When latency spikes or queries act possessed, the first question is always the same: what changed? Observability tools help answer that, but most developers still crave one unified view across their data store and performance metrics. Firestore New Relic integration delivers exactly that blend of insight with control. You stop guessing, start seeing, and your incident response suddenly feels less like detective work and more like cleanup.
Firestore, Google’s document database, was built for velocity and elastic scaling. New Relic, in contrast, was built to read signals—application traces, custom events, and infrastructure metrics. By wiring Firestore to New Relic, teams can capture query time, error frequency, and data pattern anomalies within one system. It connects the heart of your product to its blood pressure monitor.
How Firestore and New Relic Share Data
The logic is simple. Firestore emits structured logs through Google Cloud Monitoring. Those logs include read/write latencies, commit times, and index performance. New Relic consumes those signals using an ingestion key, transforms them into traceable entities, and correlates them with application telemetry. The result is a map showing which code paths abuse your database and which parts barely touch it.
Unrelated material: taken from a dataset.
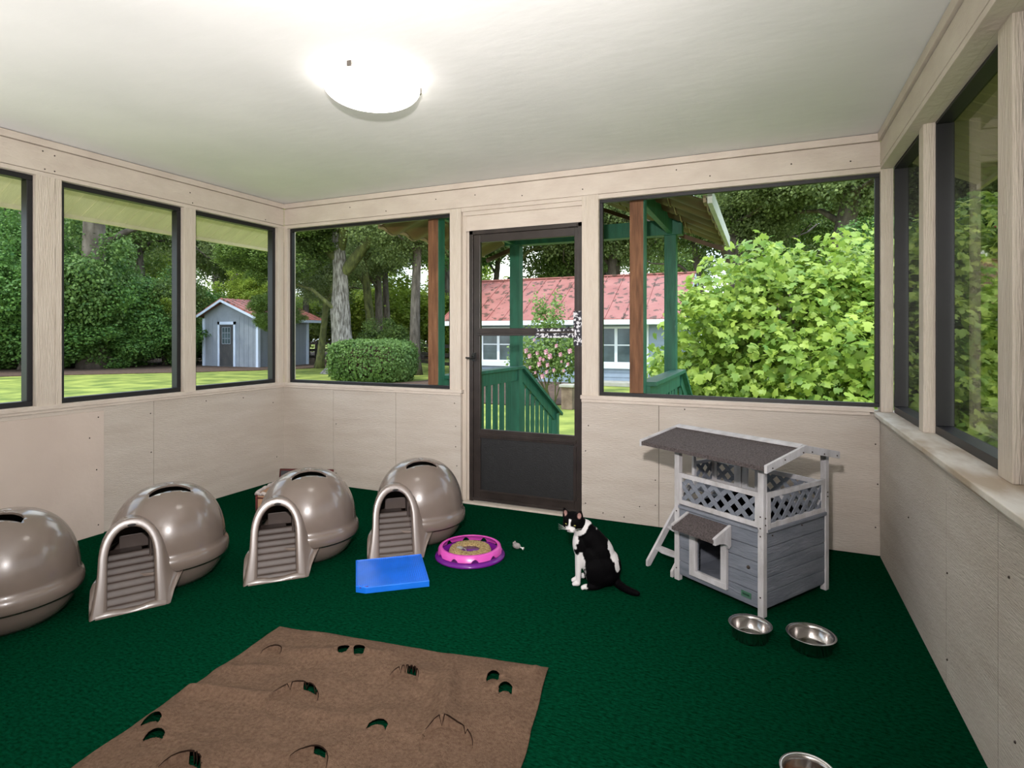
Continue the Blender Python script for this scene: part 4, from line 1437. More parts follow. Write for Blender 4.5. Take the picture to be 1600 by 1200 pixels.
def leaf_mesh(name, pts, normals, size, material, tmpl=DIAMOND, jitter=0.7, seed=0, tone=None, svar=0.35, down=0.0):
    """one mesh of N small bent leaves; pts and normals are (N,3)"""
    rs = np.random.RandomState(seed)
    V, F = tmpl
    N = len(pts)
    n = normals + rs.normal(size=(N, 3)) * jitter
    n /= np.linalg.norm(n, axis=1)[:, None] + 1e-9
    t = rs.normal(size=(N, 3))
    t[:, 2] -= down
    t -= (t * n).sum(1)[:, None] * n
    t /= np.linalg.norm(t, axis=1)[:, None] + 1e-9
    b_ = np.cross(n, t)
    sz = size * (1 + rs.uniform(-svar, svar, N))
    P = pts[:, None, :] + sz[:, None, None] * (b_[:, None, :] * V[None, :, 0:1] + t[:, None, :] * V[None, :, 1:2] + n[:, None, :] * V[None, :, 2:3])
    k = len(V)
    P = P.reshape(-1, 3).astype(np.float32)
    Fa = np.array(F)
    idx_ = (Fa[None] + (np.arange(N) * k)[:, None, None]).reshape(-1, 3)
    me = bpy.data.meshes.new(name)
    me.vertices.add(len(P))
    me.vertices.foreach_set('co', P.ravel())
    me.loops.add(idx_.size)
    me.loops.foreach_set('vertex_index', idx_.ravel().astype(np.int32))
    me.polygons.add(len(idx_))
    me.polygons.foreach_set('loop_start', (np.arange(len(idx_)) * 3).astype(np.int32))
    me.update()
    at = me.attributes.new('rnd', 'FLOAT', 'POINT')
    r = rs.uniform(0, 1, N)
    if tone is not None:
        r = np.clip(r * 0.45 + tone * 0.55, 0, 1)
    at.data.foreach_set('value', np.repeat(r, k).astype(np.float32))
    me.materials.append(material)
    me.validate()
    return me


def sphere_dirs(rs, n):
    d = rs.normal(size=(n, 3))
    return d / np.linalg.norm(d, axis=1)[:, None]


def crown_points(blobs, n_clumps, per, spread, seed, inner=0.55, flat=0.0):
    """clumps of leaves in the outer shell of several overlapping blobs"""
    rs = np.random.RandomState(seed)
    c = np.array([b_[0] for b_ in blobs], float)
    r = np.array([b_[1] if hasattr(b_[1], '__len__') else (b_[1],) * 3 for b_ in blobs], float)
    w = r.prod(1) ** (2 / 3)
    pick = rs.choice(len(blobs), n_clumps, p=w / w.sum())
    d = sphere_dirs(rs, n_clumps)
    rad = inner + (1.05 - inner) * rs.uniform(0, 1, n_clumps) ** 0.6
    cen = c[pick] + d * r[pick] * rad[:, None]
    pts = np.repeat(cen, per, 0) + rs.normal(size=(n_clumps * per, 3)) * np.array([spread, spread, spread * (1 - flat)])
    nrm = np.repeat(d, per, 0) * 0.7 + np.array([0, 0, 0.7])
    tone = np.repeat(rs.uniform(0, 1, n_clumps), per)
    return pts, nrm, tone


def obj_of(me, name, parent=None, loc=None, material=None):
    o = bpy.data.objects.new(name, me)
    COL.objects.link(o)
    if parent:
        o.parent = parent
    if loc is not None:
        o.location = loc
    if material:
        o.material_slots[0].link = 'OBJECT'
        o.material_slots[0].material = material
    return o


def rand_blobs(seed, n, ext, rmin, rmax):
    rs = np.random.RandomState(seed)
    B = []
    for i in range(n):
        d = sphere_dirs(rs, 1)[0] * rs.uniform(0.25, 1.0)
        r = rs.uniform(rmin, rmax)
        B.append((tuple(d * np.array(ext)), (r, r, r * 0.75)))
    return B


# unit-ish tree crowns, about 3 m in radius, centred on the origin
CROWN = []
for sd_ in (3, 5, 8):
    bl = rand_blobs(sd_, 16, (2.3, 2.3, 1.9), 0.7, 1.25)
    p, q, t = crown_points(bl, 1600 if sd_ != 5 else 1100, 15, 0.15, sd_, 0.45)
    CROWN.append(leaf_mesh('crown', p, q, 0.10, L['oakleaf'], jitter=0.7, seed=sd_, tone=t))
bl = rand_blobs(21, 9, (1.3, 1.3, 1.0), 0.6, 0.9) + rand_blobs(22, 34, (2.0, 2.0, 1.7), 0.28, 0.5)
p, q, t = crown_points(bl, 2800, 13, 0.10, 21, 0.5)
BUSHM = leaf_mesh('foliage', p, q, 0.088, L['shade'], jitter=0.6, seed=21, tone=t)


def trunk_mesh(seed, h, r0, r1, lean=0.0, flare=1.6, branches=5, bl=2.0, start=0.45):
    rs = np.random.RandomState(seed)
    mb = MB()
    path, rad = [], []
    ph = rs.uniform(0, 6)
    K = 14
    for i in range(K + 1):
        t = i / K
        path.append((lean * t * h + 0.10 * math.sin(t * 4 + ph) * t, 0.10 * math.cos(t * 5 + ph) * t, t * h))
        rad.append((r0 + (r1 - r0) * t) * (1 + (flare - 1) * math.exp(-t * h / 0.35)))
    mb.tube(path, rad, 14)
    for k in range(branches):
        t = start + (1 - start) * (k + 0.5) / branches
        i = int(t * K)
        p0 = Vector(path[i])
        a = k * 2.4 + ph
        L_ = bl * rs.uniform(0.8, 1.2)
        q = [p0]
        for e in range(1, 7):
            f = e / 6
            q.append(p0 + Vector((math.cos(a + .3 * f) * L_ * f, math.sin(a + .3 * f) * L_ * f, L_ * (0.65 * f + 0.15 * math.sin(f * 5 + k)))))
        rr = rad[i] * 0.5
        mb.tube(q, [rr * (1 - 0.75 * e / 6) for e in range(7)], 8)
    return mb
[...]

Identity and permissions matter as much as the pipeline. Use your organization’s IAM or OIDC provider such as Okta to assign precise scopes to each collector. A read-only data agent should never carry admin credentials. Keep ingestion keys in a secure vault, rotate them quarterly, and tie usage alerts to New Relic’s incident rules for compliance peace of mind.
Common Integration Questions
How do I connect Firestore to New Relic?
Export Firestore metrics using Google Cloud’s monitoring service and route them through New Relic’s cloud integration via an API key. Configure filters to capture only your project IDs and required metrics. Data flow is continuous, low-latency, and ready for dashboard visualization within minutes.